::: Source material

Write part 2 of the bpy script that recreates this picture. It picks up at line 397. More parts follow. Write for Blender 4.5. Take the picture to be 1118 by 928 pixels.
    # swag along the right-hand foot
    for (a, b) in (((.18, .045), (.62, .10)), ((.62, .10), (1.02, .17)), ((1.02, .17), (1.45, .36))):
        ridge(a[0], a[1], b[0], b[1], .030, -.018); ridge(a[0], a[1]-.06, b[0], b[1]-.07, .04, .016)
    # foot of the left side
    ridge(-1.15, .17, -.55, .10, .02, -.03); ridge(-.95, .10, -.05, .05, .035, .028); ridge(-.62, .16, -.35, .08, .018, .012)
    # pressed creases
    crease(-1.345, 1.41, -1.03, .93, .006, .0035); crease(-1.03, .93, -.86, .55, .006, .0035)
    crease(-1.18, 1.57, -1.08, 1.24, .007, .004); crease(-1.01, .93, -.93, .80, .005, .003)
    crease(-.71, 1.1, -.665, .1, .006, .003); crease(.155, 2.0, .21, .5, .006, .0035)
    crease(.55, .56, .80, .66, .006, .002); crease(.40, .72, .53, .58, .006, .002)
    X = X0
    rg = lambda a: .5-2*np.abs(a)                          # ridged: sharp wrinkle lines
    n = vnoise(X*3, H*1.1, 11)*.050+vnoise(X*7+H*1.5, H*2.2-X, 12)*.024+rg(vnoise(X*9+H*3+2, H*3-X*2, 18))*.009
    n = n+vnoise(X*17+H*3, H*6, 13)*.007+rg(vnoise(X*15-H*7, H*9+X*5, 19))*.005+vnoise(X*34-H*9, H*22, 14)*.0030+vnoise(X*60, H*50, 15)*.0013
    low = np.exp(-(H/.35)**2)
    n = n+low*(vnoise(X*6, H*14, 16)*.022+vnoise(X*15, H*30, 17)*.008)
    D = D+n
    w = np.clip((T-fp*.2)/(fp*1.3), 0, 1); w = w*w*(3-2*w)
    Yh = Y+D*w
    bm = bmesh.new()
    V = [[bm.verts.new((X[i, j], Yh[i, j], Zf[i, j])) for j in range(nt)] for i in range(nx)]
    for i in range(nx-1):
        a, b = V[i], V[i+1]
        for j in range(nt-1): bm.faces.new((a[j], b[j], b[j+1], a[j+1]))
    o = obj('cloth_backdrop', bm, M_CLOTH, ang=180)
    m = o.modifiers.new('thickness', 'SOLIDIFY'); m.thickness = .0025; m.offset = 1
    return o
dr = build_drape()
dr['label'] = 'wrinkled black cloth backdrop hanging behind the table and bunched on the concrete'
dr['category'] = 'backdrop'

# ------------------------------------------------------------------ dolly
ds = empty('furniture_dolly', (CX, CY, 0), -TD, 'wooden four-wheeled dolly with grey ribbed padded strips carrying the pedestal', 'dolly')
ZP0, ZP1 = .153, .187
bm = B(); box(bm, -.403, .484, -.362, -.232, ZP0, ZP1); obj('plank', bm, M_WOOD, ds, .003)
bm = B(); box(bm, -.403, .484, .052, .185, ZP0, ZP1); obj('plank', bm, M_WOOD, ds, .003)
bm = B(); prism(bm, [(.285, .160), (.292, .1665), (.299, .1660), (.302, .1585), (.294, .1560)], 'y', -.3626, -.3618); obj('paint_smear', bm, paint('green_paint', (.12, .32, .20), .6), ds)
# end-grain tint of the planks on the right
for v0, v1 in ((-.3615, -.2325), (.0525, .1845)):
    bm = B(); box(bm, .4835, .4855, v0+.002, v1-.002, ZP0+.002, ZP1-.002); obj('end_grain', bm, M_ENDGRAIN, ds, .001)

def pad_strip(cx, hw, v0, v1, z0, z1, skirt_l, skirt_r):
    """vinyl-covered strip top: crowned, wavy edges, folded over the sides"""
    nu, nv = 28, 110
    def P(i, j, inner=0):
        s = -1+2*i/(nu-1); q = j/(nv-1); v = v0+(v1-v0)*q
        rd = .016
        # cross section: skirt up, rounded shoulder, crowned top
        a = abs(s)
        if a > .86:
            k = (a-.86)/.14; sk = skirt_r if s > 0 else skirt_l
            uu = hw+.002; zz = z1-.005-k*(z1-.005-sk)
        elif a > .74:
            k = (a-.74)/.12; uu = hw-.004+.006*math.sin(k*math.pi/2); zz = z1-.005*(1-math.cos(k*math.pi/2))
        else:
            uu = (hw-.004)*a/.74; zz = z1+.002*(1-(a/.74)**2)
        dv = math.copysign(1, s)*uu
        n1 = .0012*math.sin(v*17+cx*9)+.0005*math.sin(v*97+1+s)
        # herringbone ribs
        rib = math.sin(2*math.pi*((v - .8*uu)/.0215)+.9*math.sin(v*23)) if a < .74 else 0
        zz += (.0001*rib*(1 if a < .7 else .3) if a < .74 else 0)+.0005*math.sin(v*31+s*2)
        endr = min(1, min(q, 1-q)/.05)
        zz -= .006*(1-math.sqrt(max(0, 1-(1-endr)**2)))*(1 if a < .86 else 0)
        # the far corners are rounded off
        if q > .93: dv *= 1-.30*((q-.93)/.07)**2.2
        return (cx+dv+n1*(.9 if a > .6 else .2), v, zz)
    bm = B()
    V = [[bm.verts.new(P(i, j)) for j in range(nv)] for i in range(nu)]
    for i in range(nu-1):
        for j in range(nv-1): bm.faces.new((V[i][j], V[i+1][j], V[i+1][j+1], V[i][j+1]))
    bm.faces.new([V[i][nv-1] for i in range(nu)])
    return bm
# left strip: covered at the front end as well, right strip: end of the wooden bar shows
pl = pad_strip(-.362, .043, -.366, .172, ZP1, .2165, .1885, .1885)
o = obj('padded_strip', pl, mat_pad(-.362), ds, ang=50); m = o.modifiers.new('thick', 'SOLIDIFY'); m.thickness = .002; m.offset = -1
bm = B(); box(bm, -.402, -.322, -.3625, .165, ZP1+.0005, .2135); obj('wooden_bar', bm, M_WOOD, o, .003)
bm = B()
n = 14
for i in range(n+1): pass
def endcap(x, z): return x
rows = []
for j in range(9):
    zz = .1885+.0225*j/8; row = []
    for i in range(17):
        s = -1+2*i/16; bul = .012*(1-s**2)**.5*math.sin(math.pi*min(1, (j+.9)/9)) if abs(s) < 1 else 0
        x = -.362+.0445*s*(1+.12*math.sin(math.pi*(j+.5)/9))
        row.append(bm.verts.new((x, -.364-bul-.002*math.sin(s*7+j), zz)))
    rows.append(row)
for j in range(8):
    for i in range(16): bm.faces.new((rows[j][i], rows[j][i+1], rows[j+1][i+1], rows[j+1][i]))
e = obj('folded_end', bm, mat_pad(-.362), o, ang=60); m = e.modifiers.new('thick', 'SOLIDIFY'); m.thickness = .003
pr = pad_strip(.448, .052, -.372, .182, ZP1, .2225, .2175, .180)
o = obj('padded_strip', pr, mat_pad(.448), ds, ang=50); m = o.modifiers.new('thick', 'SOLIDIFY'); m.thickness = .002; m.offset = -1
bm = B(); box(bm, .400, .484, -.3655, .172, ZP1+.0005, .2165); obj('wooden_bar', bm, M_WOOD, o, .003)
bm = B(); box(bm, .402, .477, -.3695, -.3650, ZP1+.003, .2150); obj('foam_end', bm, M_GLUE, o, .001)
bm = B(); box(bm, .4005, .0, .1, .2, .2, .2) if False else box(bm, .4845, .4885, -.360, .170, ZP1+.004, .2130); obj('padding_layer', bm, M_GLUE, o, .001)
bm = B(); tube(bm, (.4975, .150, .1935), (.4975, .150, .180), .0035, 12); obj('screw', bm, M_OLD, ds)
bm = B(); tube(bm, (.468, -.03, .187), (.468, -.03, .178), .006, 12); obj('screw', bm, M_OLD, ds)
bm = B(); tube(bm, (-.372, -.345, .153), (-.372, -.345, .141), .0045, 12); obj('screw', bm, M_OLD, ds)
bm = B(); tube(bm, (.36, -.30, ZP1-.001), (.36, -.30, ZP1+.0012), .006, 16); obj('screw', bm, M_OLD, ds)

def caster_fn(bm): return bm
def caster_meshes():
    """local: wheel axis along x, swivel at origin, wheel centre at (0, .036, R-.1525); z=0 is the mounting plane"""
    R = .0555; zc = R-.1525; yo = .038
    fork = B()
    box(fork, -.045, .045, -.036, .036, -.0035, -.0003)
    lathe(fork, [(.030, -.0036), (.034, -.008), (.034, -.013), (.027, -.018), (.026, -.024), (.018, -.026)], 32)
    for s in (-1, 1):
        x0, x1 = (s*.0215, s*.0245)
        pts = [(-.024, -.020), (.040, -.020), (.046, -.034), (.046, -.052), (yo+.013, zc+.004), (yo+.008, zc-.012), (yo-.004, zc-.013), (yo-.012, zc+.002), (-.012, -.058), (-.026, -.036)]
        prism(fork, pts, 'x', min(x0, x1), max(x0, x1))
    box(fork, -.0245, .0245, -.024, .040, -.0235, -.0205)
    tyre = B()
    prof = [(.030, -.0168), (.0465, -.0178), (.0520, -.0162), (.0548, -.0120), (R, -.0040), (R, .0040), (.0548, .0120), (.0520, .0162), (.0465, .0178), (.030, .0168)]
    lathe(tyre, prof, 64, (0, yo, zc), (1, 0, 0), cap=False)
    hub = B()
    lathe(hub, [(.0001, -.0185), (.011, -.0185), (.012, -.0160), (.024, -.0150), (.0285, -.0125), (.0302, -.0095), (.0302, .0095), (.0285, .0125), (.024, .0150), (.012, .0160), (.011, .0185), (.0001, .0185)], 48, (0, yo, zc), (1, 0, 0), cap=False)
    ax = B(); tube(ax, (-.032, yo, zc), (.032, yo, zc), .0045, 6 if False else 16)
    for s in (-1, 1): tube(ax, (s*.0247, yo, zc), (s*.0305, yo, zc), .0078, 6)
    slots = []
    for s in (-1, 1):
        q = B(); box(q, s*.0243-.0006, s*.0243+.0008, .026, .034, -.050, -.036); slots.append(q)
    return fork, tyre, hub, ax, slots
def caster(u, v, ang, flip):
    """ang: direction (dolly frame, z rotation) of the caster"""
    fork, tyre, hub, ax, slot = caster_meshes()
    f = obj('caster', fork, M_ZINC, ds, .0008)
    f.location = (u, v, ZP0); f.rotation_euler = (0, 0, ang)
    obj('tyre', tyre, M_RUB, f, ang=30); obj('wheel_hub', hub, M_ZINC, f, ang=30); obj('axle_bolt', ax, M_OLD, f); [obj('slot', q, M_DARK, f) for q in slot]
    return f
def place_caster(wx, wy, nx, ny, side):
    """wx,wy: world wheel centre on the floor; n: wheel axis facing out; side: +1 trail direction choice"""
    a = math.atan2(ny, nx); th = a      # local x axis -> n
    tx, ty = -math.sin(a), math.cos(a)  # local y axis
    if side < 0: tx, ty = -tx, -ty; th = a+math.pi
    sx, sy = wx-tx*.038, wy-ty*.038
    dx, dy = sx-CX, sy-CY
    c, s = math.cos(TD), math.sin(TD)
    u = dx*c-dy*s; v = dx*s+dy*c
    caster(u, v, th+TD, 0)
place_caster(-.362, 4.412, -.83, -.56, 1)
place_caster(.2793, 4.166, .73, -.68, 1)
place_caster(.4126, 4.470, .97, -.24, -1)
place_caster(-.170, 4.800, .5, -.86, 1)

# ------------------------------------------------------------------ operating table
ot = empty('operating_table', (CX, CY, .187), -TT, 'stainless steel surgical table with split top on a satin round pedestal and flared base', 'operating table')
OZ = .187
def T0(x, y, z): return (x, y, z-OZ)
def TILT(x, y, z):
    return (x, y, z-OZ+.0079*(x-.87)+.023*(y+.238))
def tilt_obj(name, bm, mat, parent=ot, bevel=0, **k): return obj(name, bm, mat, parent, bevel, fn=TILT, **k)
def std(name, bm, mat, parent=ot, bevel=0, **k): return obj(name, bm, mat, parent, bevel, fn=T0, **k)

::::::

Quote the listing word for word from its first line through the line in which "dr['category'] = 'backdrop'" appears.

Write part 2 of the bpy script that recreates this picture. It picks up at line 397. More parts follow. Write for Blender 4.5. Take the picture to be 1118 by 928 pixels.
    # swag along the right-hand foot
    for (a, b) in (((.18, .045), (.62, .10)), ((.62, .10), (1.02, .17)), ((1.02, .17), (1.45, .36))):
        ridge(a[0], a[1], b[0], b[1], .030, -.018); ridge(a[0], a[1]-.06, b[0], b[1]-.07, .04, .016)
    # foot of the left side
    ridge(-1.15, .17, -.55, .10, .02, -.03); ridge(-.95, .10, -.05, .05, .035, .028); ridge(-.62, .16, -.35, .08, .018, .012)
    # pressed creases
    crease(-1.345, 1.41, -1.03, .93, .006, .0035); crease(-1.03, .93, -.86, .55, .006, .0035)
    crease(-1.18, 1.57, -1.08, 1.24, .007, .004); crease(-1.01, .93, -.93, .80, .005, .003)
    crease(-.71, 1.1, -.665, .1, .006, .003); crease(.155, 2.0, .21, .5, .006, .0035)
    crease(.55, .56, .80, .66, .006, .002); crease(.40, .72, .53, .58, .006, .002)
    X = X0
    rg = lambda a: .5-2*np.abs(a)                          # ridged: sharp wrinkle lines
    n = vnoise(X*3, H*1.1, 11)*.050+vnoise(X*7+H*1.5, H*2.2-X, 12)*.024+rg(vnoise(X*9+H*3+2, H*3-X*2, 18))*.009
    n = n+vnoise(X*17+H*3, H*6, 13)*.007+rg(vnoise(X*15-H*7, H*9+X*5, 19))*.005+vnoise(X*34-H*9, H*22, 14)*.0030+vnoise(X*60, H*50, 15)*.0013
    low = np.exp(-(H/.35)**2)
    n = n+low*(vnoise(X*6, H*14, 16)*.022+vnoise(X*15, H*30, 17)*.008)
    D = D+n
    w = np.clip((T-fp*.2)/(fp*1.3), 0, 1); w = w*w*(3-2*w)
    Yh = Y+D*w
    bm = bmesh.new()
    V = [[bm.verts.new((X[i, j], Yh[i, j], Zf[i, j])) for j in range(nt)] for i in range(nx)]
    for i in range(nx-1):
        a, b = V[i], V[i+1]
        for j in range(nt-1): bm.faces.new((a[j], b[j], b[j+1], a[j+1]))
    o = obj('cloth_backdrop', bm, M_CLOTH, ang=180)
    m = o.modifiers.new('thickness', 'SOLIDIFY'); m.thickness = .0025; m.offset = 1
    return o
dr = build_drape()
dr['label'] = 'wrinkled black cloth backdrop hanging behind the table and bunched on the concrete'
dr['category'] = 'backdrop'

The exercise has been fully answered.